Esquece-se o nobre jornalista que a Constituição do Estado de Sergipe dispõe em seu art. 1º, § 1º, que todo o poder emana do povo, que o exerce por meio de representantes eleitos ou diretamente, nos termos desta Constituição (vide art. 47, XX, da CE/SE), essa é a hipótese que obrigatoriamente nosso povo deve ser consultado, manifestando a soberana decisão popular acerca do patrimônio público constituído pelo Banco do Estado de Sergipe S/A.

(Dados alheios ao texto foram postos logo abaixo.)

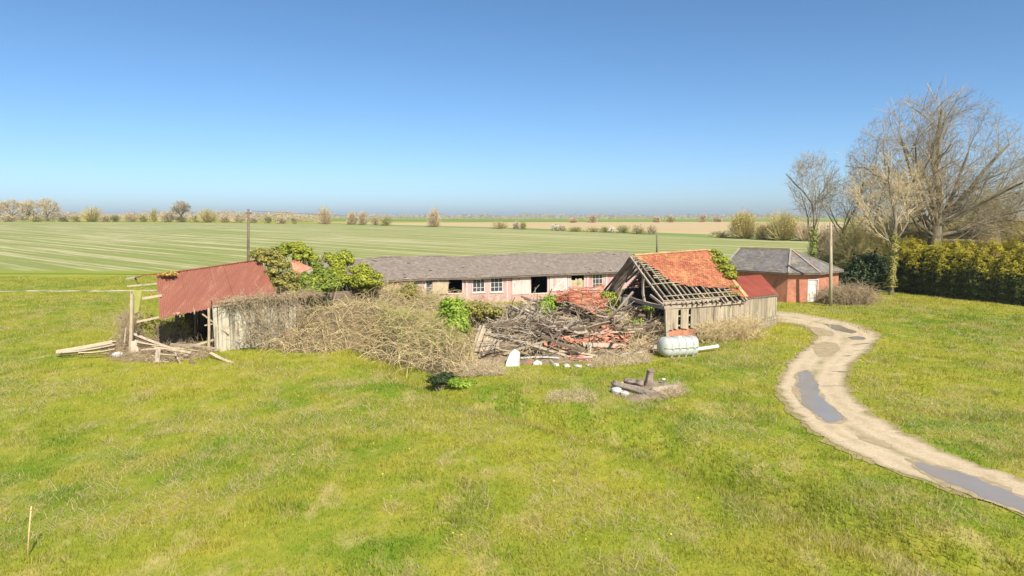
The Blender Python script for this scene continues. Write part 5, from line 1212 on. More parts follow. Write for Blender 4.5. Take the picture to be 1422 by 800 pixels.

Por todas essas razões é que entendemos que o debate sobre a necessidade de proteção jurídica do Banese deve ser feita de forma pública e elevada, onde o governador Marcelo Déda externe seu entendimento sobre o tema, apoiando ou rejeitando a idéia, bem como os membros do seu grupamento político. Tão importante tema não pode ser objeto de ataques elaborados nos porões do governo com o intuito único de desqualificar nossa proposta e afastar da sociedade o debate sobre essa matéria. Os sergipanos precisam saber a opinião dos seus homens públicos sobre a venda do Banese. A garantia dada pelo líder do governo que esse patrimônio do povo de Sergipe não será vendido de nada servirá quando numa manhã o compadre-presidente fizer uma ligação ao Palácio de Despachos e disser roucamente do outro lado da linha: “Déda, autorizei o Banco do Brasil a comprar o seu Banese, tudo ok”.... “Tudo certo meu compadre!”.